--- SET EXERCISE ---
The data must be written out once more, precisely as given.

---------- STORED DATA

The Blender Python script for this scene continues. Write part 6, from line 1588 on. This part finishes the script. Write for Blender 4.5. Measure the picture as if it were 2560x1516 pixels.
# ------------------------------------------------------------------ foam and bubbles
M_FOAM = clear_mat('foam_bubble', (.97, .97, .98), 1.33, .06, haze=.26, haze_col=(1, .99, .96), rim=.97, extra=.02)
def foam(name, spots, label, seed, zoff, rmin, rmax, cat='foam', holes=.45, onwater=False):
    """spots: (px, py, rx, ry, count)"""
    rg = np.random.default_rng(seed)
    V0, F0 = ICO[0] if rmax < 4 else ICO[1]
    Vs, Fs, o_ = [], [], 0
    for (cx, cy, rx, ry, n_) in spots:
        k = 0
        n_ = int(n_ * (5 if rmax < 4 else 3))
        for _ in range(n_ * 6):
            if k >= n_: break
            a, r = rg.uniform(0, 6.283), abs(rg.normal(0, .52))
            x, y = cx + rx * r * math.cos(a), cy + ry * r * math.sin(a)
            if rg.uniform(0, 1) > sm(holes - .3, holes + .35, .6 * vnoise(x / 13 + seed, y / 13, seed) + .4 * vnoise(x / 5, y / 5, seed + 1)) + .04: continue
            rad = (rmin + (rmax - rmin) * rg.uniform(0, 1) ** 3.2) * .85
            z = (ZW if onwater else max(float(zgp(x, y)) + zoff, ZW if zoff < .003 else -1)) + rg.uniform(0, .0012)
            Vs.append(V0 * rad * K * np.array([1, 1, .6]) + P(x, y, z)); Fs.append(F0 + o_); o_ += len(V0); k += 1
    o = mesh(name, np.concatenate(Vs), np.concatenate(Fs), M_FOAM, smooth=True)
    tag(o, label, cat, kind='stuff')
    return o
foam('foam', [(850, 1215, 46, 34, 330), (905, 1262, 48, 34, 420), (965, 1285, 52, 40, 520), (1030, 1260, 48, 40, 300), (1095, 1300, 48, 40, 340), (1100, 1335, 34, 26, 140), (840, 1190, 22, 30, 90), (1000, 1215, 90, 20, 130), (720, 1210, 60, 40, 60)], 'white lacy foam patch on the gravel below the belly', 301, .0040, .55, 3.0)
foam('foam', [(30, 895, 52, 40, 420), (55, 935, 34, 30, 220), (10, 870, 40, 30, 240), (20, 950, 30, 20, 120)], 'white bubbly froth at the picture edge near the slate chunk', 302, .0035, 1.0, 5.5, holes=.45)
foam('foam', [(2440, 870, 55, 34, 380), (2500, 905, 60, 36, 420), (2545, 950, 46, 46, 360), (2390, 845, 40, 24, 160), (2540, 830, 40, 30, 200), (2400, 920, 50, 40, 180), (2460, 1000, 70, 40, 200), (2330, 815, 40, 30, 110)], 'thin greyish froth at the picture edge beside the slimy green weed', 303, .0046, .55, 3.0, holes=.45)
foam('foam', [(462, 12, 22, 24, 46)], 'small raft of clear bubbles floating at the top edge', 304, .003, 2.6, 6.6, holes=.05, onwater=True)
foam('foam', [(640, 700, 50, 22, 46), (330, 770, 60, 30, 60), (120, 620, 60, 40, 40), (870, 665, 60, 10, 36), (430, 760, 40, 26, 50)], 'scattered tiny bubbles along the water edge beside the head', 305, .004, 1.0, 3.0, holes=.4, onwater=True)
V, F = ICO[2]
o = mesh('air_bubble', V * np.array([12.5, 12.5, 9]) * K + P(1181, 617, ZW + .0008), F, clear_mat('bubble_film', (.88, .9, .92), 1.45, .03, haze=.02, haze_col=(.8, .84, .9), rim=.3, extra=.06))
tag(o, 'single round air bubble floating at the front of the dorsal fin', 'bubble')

--------------------

--- FINAL RESULT ---
The Blender Python script for this scene continues. Write part 6, from line 1588 on. This part finishes the script. Write for Blender 4.5. Measure the picture as if it were 2560x1516 pixels.
# ------------------------------------------------------------------ foam and bubbles
M_FOAM = clear_mat('foam_bubble', (.97, .97, .98), 1.33, .06, haze=.26, haze_col=(1, .99, .96), rim=.97, extra=.02)
def foam(name, spots, label, seed, zoff, rmin, rmax, cat='foam', holes=.45, onwater=False):
    """spots: (px, py, rx, ry, count)"""
    rg = np.random.default_rng(seed)
    V0, F0 = ICO[0] if rmax < 4 else ICO[1]
    Vs, Fs, o_ = [], [], 0
    for (cx, cy, rx, ry, n_) in spots:
        k = 0
        n_ = int(n_ * (5 if rmax < 4 else 3))
        for _ in range(n_ * 6):
            if k >= n_: break
            a, r = rg.uniform(0, 6.283), abs(rg.normal(0, .52))
            x, y = cx + rx * r * math.cos(a), cy + ry * r * math.sin(a)
            if rg.uniform(0, 1) > sm(holes - .3, holes + .35, .6 * vnoise(x / 13 + seed, y / 13, seed) + .4 * vnoise(x / 5, y / 5, seed + 1)) + .04: continue
            rad = (rmin + (rmax - rmin) * rg.uniform(0, 1) ** 3.2) * .85
            z = (ZW if onwater else max(float(zgp(x, y)) + zoff, ZW if zoff < .003 else -1)) + rg.uniform(0, .0012)
            Vs.append(V0 * rad * K * np.array([1, 1, .6]) + P(x, y, z)); Fs.append(F0 + o_); o_ += len(V0); k += 1
    o = mesh(name, np.concatenate(Vs), np.concatenate(Fs), M_FOAM, smooth=True)
    tag(o, label, cat, kind='stuff')
    return o
foam('foam', [(850, 1215, 46, 34, 330), (905, 1262, 48, 34, 420), (965, 1285, 52, 40, 520), (1030, 1260, 48, 40, 300), (1095, 1300, 48, 40, 340), (1100, 1335, 34, 26, 140), (840, 1190, 22, 30, 90), (1000, 1215, 90, 20, 130), (720, 1210, 60, 40, 60)], 'white lacy foam patch on the gravel below the belly', 301, .0040, .55, 3.0)
foam('foam', [(30, 895, 52, 40, 420), (55, 935, 34, 30, 220), (10, 870, 40, 30, 240), (20, 950, 30, 20, 120)], 'white bubbly froth at the picture edge near the slate chunk', 302, .0035, 1.0, 5.5, holes=.45)
foam('foam', [(2440, 870, 55, 34, 380), (2500, 905, 60, 36, 420), (2545, 950, 46, 46, 360), (2390, 845, 40, 24, 160), (2540, 830, 40, 30, 200), (2400, 920, 50, 40, 180), (2460, 1000, 70, 40, 200), (2330, 815, 40, 30, 110)], 'thin greyish froth at the picture edge beside the slimy green weed', 303, .0046, .55, 3.0, holes=.45)
foam('foam', [(462, 12, 22, 24, 46)], 'small raft of clear bubbles floating at the top edge', 304, .003, 2.6, 6.6, holes=.05, onwater=True)
foam('foam', [(640, 700, 50, 22, 46), (330, 770, 60, 30, 60), (120, 620, 60, 40, 40), (870, 665, 60, 10, 36), (430, 760, 40, 26, 50)], 'scattered tiny bubbles along the water edge beside the head', 305, .004, 1.0, 3.0, holes=.4, onwater=True)
V, F = ICO[2]
o = mesh('air_bubble', V * np.array([12.5, 12.5, 9]) * K + P(1181, 617, ZW + .0008), F, clear_mat('bubble_film', (.88, .9, .92), 1.45, .03, haze=.02, haze_col=(.8, .84, .9), rim=.3, extra=.06))
tag(o, 'single round air bubble floating at the front of the dorsal fin', 'bubble')